OU 291February 12, 1996

1996 DAIRY OUTLOOK

H.M. Harris, Jr., Extension Ag Economist
February 12, 1996

Milk prices at year-end rebounded by almost $2.00 from their low in May of 1995. But high prices for concentrate feed and top quality forage continue to squeeze producer's pocketbooks. As a result, national milk production is running at about year-earlier levels.

Low cull cow prices have discouraged heavy culling, so most of the impact of the high feed prices has been on feeding levels resulting in very modest increases in milk per cow. Another result has been fairly strong production levels in states where typical production units raise a large proportion of their feed needs. Minnesota, New York, Pennsylvania, Vermont and Wisconsin all registered production gains in November. But states like California, Florida and Texas, where most feed is purchased, registered declines. In New Mexico, production was up "only" 4 percent -- on 15 percent more cows and a 145 pound decline in production per cow. High feed prices also appear to have lowered incentives to use BST.

M-W/Basic Formula Price (3.5% B.F.)
199419951996
January12.4111.35 12.75
February12.4111.79 12.65
March12.7711.89 12.50
April12.9911.16 12.40
May11.5111.12 12.20
June11.2511.42 11.80
July11.4111.23 11.90
August11.7311.55 12.00
September12.0412.08 12.25
October12.2912.61 12.30
November11.8612.87 11.90
December11.3812.91 11.75
Average12.0011.83 12.20

I don't anticipate any big surge in production until well into the spring. If lower feed prices in the summer and fall materialize, growth in production will resume, probably no more than a two percent rise for the year, but certainly enough to pressure milk prices in the fall.

On the demand side, butter prices should rebound, cheese prices should decline slowly, and NDM prices are expected to be weak. Smaller allowable DEIP exports are the main factor in the weak powder market.

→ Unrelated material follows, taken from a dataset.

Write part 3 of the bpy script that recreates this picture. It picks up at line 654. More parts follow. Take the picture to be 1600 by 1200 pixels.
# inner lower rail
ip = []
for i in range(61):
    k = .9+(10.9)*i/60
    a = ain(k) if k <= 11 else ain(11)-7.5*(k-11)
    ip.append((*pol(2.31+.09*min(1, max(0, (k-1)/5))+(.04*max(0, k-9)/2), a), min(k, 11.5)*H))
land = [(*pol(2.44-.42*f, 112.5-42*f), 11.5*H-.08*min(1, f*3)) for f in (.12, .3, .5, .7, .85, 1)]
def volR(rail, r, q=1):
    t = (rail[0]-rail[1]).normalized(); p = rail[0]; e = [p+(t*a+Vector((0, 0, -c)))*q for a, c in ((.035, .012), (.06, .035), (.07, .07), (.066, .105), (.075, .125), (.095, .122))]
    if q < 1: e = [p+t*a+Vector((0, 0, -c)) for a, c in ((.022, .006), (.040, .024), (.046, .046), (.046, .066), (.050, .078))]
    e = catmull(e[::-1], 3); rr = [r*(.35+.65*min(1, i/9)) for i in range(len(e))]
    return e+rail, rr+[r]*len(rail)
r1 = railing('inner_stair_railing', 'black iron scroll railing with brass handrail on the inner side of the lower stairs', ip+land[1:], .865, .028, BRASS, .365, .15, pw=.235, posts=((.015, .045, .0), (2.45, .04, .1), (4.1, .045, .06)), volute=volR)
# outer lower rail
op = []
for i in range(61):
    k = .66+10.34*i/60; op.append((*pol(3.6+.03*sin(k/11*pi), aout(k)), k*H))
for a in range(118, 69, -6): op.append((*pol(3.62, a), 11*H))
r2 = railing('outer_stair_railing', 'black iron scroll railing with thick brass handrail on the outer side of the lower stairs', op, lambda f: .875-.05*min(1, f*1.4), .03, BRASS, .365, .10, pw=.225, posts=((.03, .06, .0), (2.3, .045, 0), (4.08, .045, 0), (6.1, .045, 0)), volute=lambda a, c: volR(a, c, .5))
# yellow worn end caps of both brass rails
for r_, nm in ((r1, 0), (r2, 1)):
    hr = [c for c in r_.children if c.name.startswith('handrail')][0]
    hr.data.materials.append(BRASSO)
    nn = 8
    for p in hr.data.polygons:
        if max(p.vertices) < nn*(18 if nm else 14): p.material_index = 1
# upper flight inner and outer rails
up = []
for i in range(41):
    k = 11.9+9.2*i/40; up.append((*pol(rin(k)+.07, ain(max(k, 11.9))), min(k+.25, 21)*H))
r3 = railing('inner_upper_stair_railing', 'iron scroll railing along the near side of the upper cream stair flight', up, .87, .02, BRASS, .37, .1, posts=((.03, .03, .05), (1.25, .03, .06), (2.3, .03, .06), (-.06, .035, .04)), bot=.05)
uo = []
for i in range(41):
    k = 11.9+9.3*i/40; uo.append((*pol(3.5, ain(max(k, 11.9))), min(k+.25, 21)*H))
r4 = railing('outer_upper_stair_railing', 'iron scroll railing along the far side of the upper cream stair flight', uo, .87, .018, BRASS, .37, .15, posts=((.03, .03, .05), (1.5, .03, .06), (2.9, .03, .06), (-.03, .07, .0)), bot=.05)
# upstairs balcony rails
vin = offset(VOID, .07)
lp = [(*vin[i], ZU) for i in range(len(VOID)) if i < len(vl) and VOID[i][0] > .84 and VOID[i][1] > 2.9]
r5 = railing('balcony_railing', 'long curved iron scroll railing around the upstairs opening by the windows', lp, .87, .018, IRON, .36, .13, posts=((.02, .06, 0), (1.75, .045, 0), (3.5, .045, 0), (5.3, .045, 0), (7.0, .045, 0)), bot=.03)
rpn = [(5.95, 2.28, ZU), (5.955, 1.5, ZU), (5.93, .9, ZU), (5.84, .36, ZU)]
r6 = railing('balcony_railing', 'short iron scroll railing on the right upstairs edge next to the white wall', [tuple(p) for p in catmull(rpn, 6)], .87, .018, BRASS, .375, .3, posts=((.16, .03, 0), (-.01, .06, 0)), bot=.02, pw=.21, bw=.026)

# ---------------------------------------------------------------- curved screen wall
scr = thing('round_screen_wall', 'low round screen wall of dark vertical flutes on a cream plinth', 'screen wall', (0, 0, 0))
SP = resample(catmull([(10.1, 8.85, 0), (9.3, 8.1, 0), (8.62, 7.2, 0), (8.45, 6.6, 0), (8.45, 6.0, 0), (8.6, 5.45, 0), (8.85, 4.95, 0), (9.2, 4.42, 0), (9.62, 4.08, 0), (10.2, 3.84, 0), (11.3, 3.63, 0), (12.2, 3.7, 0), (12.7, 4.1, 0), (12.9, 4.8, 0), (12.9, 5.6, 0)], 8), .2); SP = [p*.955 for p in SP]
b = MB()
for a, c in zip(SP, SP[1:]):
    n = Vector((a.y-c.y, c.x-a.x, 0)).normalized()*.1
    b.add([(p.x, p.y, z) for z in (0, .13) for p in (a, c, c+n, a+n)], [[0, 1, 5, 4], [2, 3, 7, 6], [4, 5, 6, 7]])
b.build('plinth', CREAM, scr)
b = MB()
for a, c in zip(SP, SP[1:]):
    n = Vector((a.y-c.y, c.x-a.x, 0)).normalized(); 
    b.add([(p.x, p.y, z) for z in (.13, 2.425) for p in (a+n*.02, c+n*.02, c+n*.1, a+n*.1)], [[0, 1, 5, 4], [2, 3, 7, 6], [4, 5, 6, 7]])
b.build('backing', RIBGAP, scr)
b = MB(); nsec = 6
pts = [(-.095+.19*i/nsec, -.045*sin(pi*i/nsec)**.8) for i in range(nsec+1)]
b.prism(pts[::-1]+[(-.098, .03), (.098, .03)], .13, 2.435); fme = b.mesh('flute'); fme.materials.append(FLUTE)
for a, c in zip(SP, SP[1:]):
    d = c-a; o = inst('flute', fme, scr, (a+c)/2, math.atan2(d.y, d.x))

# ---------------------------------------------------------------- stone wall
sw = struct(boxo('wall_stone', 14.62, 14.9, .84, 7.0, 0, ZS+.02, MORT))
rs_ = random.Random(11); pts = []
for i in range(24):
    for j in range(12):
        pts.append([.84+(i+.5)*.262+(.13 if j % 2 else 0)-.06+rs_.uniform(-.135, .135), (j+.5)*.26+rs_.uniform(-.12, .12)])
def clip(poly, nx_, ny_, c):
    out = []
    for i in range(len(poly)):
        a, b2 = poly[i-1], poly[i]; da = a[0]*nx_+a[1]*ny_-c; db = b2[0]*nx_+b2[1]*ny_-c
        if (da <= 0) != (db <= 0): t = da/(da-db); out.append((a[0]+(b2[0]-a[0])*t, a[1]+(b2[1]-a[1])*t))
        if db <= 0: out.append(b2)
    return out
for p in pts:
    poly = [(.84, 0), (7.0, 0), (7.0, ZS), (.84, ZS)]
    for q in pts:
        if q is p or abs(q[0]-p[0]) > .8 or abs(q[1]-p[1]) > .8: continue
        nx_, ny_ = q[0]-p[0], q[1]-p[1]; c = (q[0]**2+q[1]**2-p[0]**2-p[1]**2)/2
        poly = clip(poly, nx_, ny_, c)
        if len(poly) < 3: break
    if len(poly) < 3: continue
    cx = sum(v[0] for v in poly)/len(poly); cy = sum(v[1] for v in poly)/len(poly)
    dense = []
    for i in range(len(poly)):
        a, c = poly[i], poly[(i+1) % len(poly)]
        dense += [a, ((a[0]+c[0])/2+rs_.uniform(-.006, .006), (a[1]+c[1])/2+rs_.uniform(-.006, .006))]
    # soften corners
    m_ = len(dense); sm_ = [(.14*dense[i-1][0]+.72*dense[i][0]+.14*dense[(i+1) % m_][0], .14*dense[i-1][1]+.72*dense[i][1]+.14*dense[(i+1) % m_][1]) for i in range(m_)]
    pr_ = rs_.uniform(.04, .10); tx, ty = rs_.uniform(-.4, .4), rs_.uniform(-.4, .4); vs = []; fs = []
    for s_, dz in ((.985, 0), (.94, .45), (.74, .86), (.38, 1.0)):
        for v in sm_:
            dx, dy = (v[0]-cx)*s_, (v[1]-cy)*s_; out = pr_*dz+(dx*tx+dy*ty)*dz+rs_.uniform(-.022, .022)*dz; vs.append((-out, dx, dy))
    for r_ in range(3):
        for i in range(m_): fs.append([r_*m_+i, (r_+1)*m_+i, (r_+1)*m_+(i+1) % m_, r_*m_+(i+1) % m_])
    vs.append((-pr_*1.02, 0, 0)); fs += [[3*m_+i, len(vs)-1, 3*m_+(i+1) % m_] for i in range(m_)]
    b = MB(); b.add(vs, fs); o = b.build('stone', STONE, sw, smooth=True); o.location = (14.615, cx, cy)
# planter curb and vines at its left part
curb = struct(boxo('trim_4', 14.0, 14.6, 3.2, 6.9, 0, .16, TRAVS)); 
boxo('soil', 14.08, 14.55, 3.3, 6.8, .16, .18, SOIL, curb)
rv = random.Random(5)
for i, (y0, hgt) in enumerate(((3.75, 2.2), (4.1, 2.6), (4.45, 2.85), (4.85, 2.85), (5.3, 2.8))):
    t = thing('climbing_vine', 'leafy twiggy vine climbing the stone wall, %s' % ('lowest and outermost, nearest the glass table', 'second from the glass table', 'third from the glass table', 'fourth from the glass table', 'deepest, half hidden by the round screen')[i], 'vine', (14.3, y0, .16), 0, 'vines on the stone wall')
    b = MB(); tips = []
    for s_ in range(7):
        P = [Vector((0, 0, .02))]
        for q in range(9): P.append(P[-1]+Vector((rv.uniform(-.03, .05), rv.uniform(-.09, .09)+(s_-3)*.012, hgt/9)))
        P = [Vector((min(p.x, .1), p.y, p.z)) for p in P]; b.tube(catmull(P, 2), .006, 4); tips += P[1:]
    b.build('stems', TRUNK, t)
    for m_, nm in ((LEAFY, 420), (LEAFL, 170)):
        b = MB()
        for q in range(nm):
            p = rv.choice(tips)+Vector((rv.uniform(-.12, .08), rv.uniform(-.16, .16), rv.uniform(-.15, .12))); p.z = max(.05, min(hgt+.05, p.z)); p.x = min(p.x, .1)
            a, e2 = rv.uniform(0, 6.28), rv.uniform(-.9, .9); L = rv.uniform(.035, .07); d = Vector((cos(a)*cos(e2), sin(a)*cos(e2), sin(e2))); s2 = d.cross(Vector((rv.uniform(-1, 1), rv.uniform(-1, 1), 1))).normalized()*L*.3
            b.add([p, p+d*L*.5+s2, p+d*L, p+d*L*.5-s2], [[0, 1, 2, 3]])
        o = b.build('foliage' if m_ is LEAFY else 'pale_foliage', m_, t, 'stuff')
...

Policy uncertainty hangs heavily over the 1996 outlook. The latest House version
of dairy "reform:"

  • eliminates the 10 cents assessment
  • discontinues price supports for butter and NDM
  • continues price support for cheese at $10.35, declining by 10 cents/year for 5 years
  • creates a resource loan for butter and powder
  • fully funds DEIP at GATT permitted levels
  • applies California standards nationwide
  • repeals Sec. 102 and establishs a national make allowance
  • creates a Class IV price category for butter and powder
  • freezes Class I prices at a minimum of $12.87 for 2 years
  • pools 80 cents of Class I revenue nationwide
  • pools half of the difference between Class IV and support nationally
  • gives USDA expedited authority to reduce Federal orders from 33 to 8-13.
  • kills all programs if all federal order reforms aren't done by December 31, 1997.

    Many hold high hopes for this package, but it is already beginning to draw fire from the press and consumer groups. My most likely scenario is for continuation of the current program. Based on that assumption, the basic formula price should decline slowly through the spring and summer, but remain well above 1995 levels. But the seasonal fall peak will barely materialize. Prices for the year should average 20-50 cents above 1995, but could be $1.00 or so lower at year-end.